Carry none of the pictures over; set down the material below exactly.

++++

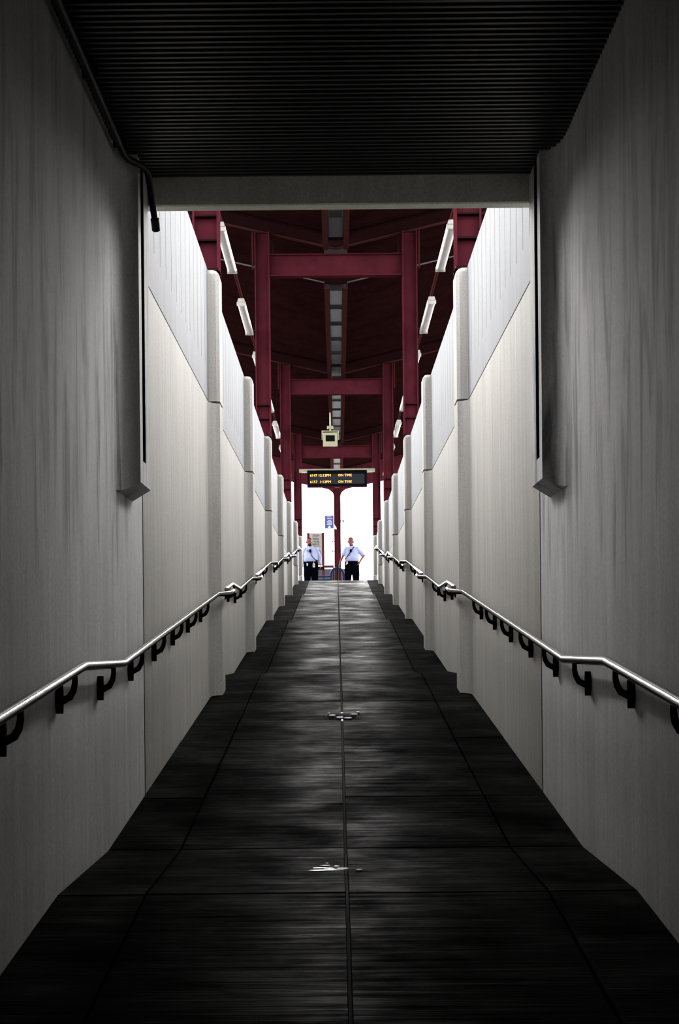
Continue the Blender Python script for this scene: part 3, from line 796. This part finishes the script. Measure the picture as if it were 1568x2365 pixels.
    m = MB(); m.cbox(P(0.0, -0.165 * gg - 0.02, 1.03), (0.006, 0.004, 0.006)); 
    return t, P
# guard on the left: both arms at his sides, long sleeves
armsL = {-1: ((-0.285, 0.03, 1.14), (-0.27, -0.03, 0.90), (0.05, -0.1, -1), (1, 0, 0), (0, -1, 0)),
         1: ((0.30, 0.02, 1.13), (0.31, -0.08, 0.89), (0.1, -0.2, -1), (-1, 0, 0), (0, -1, 0))}
gl, PL = guard(-0.90, 57.0, 'person in pale blue long-sleeved shirt and black trousers standing by grey notice', -0.05, armsL, 'long', 0.25, True, 1.08, 0.01)
armsR = {-1: ((-0.30, 0.0, 1.17), (-0.40, -0.06, 0.93), (-0.25, -0.1, -1), (1, 0, 0), (0, -1, 0)),
         1: ((0.40, 0.06, 1.18), (0.27, -0.09, 0.98), (-0.45, -0.1, -0.9), (-0.6, 0.4, 0), (0, -1, 0))}
gr, PR = guard(0.47, 57.0, 'person in pale blue short-sleeved shirt, hand on hip, leaning by the red post', -0.03, armsR, 'short', 0.05, False, 1.06, 0.02)

rm = thing('radio_microphone', PL(-0.01, -0.17, 1.36), 'black radio microphone with cord on the chest of the left person', 'radio')
MB().cbox(PL(-0.015, -0.165, 1.345), (0.075, 0.05, 0.11), 0.01).build('case', 'black_steel', rm)
MB().tube([PL(-0.005, -0.175, 1.30), PL(0.02, -0.205, 1.20), PL(0.06, -0.222, 1.14), PL(0.14, -0.20, 1.06), PL(0.19, -0.15, 1.01)], 0.010, 8).build('cord', 'black_steel', rm, smooth=50)
MB().cbox(PL(0.20, -0.13, 0.99), (0.06, 0.05, 0.10), 0.008).build('radio', 'black_steel', rm)
tag(MB().cbox(PL(-0.10, -0.155, 1.345), (0.075, 0.02, 0.025), 0.003).build('name_badge', 'ink_dark', None, at=PL(-0.10, -0.155, 1.345)), 'dark name bar on the shirt of the left person', 'badge')
it = thing('identity_tag', PL(0.10, -0.17, 0.88), 'pink and white tag hanging from the belt of the left person', 'tag')
MB().cbox(PL(0.10, -0.172, 0.86), (0.075, 0.012, 0.13), 0.006).build('card', 'sign_white', it)
MB().cbox(PL(0.10, -0.182, 0.86), (0.04, 0.006, 0.075)).build('photo', 'tag_red', it)
MB().tube([PL(0.10, -0.172, 0.92), PL(0.10, -0.17, 0.99)], 0.006, 6).build('cord', 'sign_white', it)
ky = thing('key_bunch', PL(-0.13, -0.15, 0.9), 'silver key bunch clipped to the belt of the left person', 'keys')
MB().tube([PL(-0.12, -0.15, 0.99), PL(-0.12, -0.158, 0.92)], 0.005, 6).build('clip', 'galvanised', ky)
for q in (-0.016, 0.0, 0.014):
    MB().cbox(PL(-0.12 + q, -0.16, 0.885 + abs(q)), (0.013, 0.006, 0.085)).build('key', 'sign_white', ky)
st = thing('shoulder_strap', PR(0, -0.18, 1.3), 'black shoulder strap with microphone crossing the chest of the right person', 'strap')
def ribbon(m, pts, w, th=0.008):
    rings = []
    for p in pts: rings.append([(p[0] - w, p[1], p[2] - w * 0.5), (p[0] + w, p[1], p[2] + w * 0.5), (p[0] + w, p[1] + th, p[2] + w * 0.5), (p[0] - w, p[1] + th, p[2] - w * 0.5)])
    m.loft(rings)
m = MB(); ribbon(m, [PR(0.085, -0.02, 1.505), PR(0.07, -0.09, 1.47), PR(0.01, -0.145, 1.38), PR(-0.08, -0.185, 1.25), PR(-0.16, -0.18, 1.13), PR(-0.25, -0.14, 1.03), PR(-0.33, -0.09, 0.96)], 0.025)
m.build('band', 'black_steel', st)
MB().cbox(PR(-0.035, -0.185, 1.34), (0.075, 0.05, 0.10), 0.01).build('microphone', 'black_steel', st)
it = thing('identity_card', PR(-0.17, -0.17, 0.9), 'small white and red cards hanging at the belt of the right person', 'tag')
MB().cbox(PR(-0.16, -0.165, 0.94), (0.04, 0.01, 0.09), 0.003).build('card', 'sign_white', it)
MB().cbox(PR(-0.185, -0.16, 0.90), (0.03, 0.008, 0.07), 0.003).build('card', 'tag_red', it)
tag(MB().cbox(PR(-0.075, -0.19, 1.19), (0.04, 0.012, 0.05), 0.004).build('shirt_badge', 'tag_red', None, at=PR(-0.075, -0.19, 1.19)), 'small red badge on the shirt front of the right person', 'badge')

++++

Complete response:
Continue the Blender Python script for this scene: part 3, from line 796. This part finishes the script. Measure the picture as if it were 1568x2365 pixels.
    m = MB(); m.cbox(P(0.0, -0.165 * gg - 0.02, 1.03), (0.006, 0.004, 0.006)); 
    return t, P
# guard on the left: both arms at his sides, long sleeves
armsL = {-1: ((-0.285, 0.03, 1.14), (-0.27, -0.03, 0.90), (0.05, -0.1, -1), (1, 0, 0), (0, -1, 0)),
         1: ((0.30, 0.02, 1.13), (0.31, -0.08, 0.89), (0.1, -0.2, -1), (-1, 0, 0), (0, -1, 0))}
gl, PL = guard(-0.90, 57.0, 'person in pale blue long-sleeved shirt and black trousers standing by grey notice', -0.05, armsL, 'long', 0.25, True, 1.08, 0.01)
armsR = {-1: ((-0.30, 0.0, 1.17), (-0.40, -0.06, 0.93), (-0.25, -0.1, -1), (1, 0, 0), (0, -1, 0)),
         1: ((0.40, 0.06, 1.18), (0.27, -0.09, 0.98), (-0.45, -0.1, -0.9), (-0.6, 0.4, 0), (0, -1, 0))}
gr, PR = guard(0.47, 57.0, 'person in pale blue short-sleeved shirt, hand on hip, leaning by the red post', -0.03, armsR, 'short', 0.05, False, 1.06, 0.02)

rm = thing('radio_microphone', PL(-0.01, -0.17, 1.36), 'black radio microphone with cord on the chest of the left person', 'radio')
MB().cbox(PL(-0.015, -0.165, 1.345), (0.075, 0.05, 0.11), 0.01).build('case', 'black_steel', rm)
MB().tube([PL(-0.005, -0.175, 1.30), PL(0.02, -0.205, 1.20), PL(0.06, -0.222, 1.14), PL(0.14, -0.20, 1.06), PL(0.19, -0.15, 1.01)], 0.010, 8).build('cord', 'black_steel', rm, smooth=50)
MB().cbox(PL(0.20, -0.13, 0.99), (0.06, 0.05, 0.10), 0.008).build('radio', 'black_steel', rm)
tag(MB().cbox(PL(-0.10, -0.155, 1.345), (0.075, 0.02, 0.025), 0.003).build('name_badge', 'ink_dark', None, at=PL(-0.10, -0.155, 1.345)), 'dark name bar on the shirt of the left person', 'badge')
it = thing('identity_tag', PL(0.10, -0.17, 0.88), 'pink and white tag hanging from the belt of the left person', 'tag')
MB().cbox(PL(0.10, -0.172, 0.86), (0.075, 0.012, 0.13), 0.006).build('card', 'sign_white', it)
MB().cbox(PL(0.10, -0.182, 0.86), (0.04, 0.006, 0.075)).build('photo', 'tag_red', it)
MB().tube([PL(0.10, -0.172, 0.92), PL(0.10, -0.17, 0.99)], 0.006, 6).build('cord', 'sign_white', it)
ky = thing('key_bunch', PL(-0.13, -0.15, 0.9), 'silver key bunch clipped to the belt of the left person', 'keys')
MB().tube([PL(-0.12, -0.15, 0.99), PL(-0.12, -0.158, 0.92)], 0.005, 6).build('clip', 'galvanised', ky)
for q in (-0.016, 0.0, 0.014):
    MB().cbox(PL(-0.12 + q, -0.16, 0.885 + abs(q)), (0.013, 0.006, 0.085)).build('key', 'sign_white', ky)
st = thing('shoulder_strap', PR(0, -0.18, 1.3), 'black shoulder strap with microphone crossing the chest of the right person', 'strap')
def ribbon(m, pts, w, th=0.008):
    rings = []
    for p in pts: rings.append([(p[0] - w, p[1], p[2] - w * 0.5), (p[0] + w, p[1], p[2] + w * 0.5), (p[0] + w, p[1] + th, p[2] + w * 0.5), (p[0] - w, p[1] + th, p[2] - w * 0.5)])
    m.loft(rings)
m = MB(); ribbon(m, [PR(0.085, -0.02, 1.505), PR(0.07, -0.09, 1.47), PR(0.01, -0.145, 1.38), PR(-0.08, -0.185, 1.25), PR(-0.16, -0.18, 1.13), PR(-0.25, -0.14, 1.03), PR(-0.33, -0.09, 0.96)], 0.025)
m.build('band', 'black_steel', st)
MB().cbox(PR(-0.035, -0.185, 1.34), (0.075, 0.05, 0.10), 0.01).build('microphone', 'black_steel', st)
it = thing('identity_card', PR(-0.17, -0.17, 0.9), 'small white and red cards hanging at the belt of the right person', 'tag')
MB().cbox(PR(-0.16, -0.165, 0.94), (0.04, 0.01, 0.09), 0.003).build('card', 'sign_white', it)
MB().cbox(PR(-0.185, -0.16, 0.90), (0.03, 0.008, 0.07), 0.003).build('card', 'tag_red', it)
tag(MB().cbox(PR(-0.075, -0.19, 1.19), (0.04, 0.012, 0.05), 0.004).build('shirt_badge', 'tag_red', None, at=PR(-0.075, -0.19, 1.19)), 'small red badge on the shirt front of the right person', 'badge')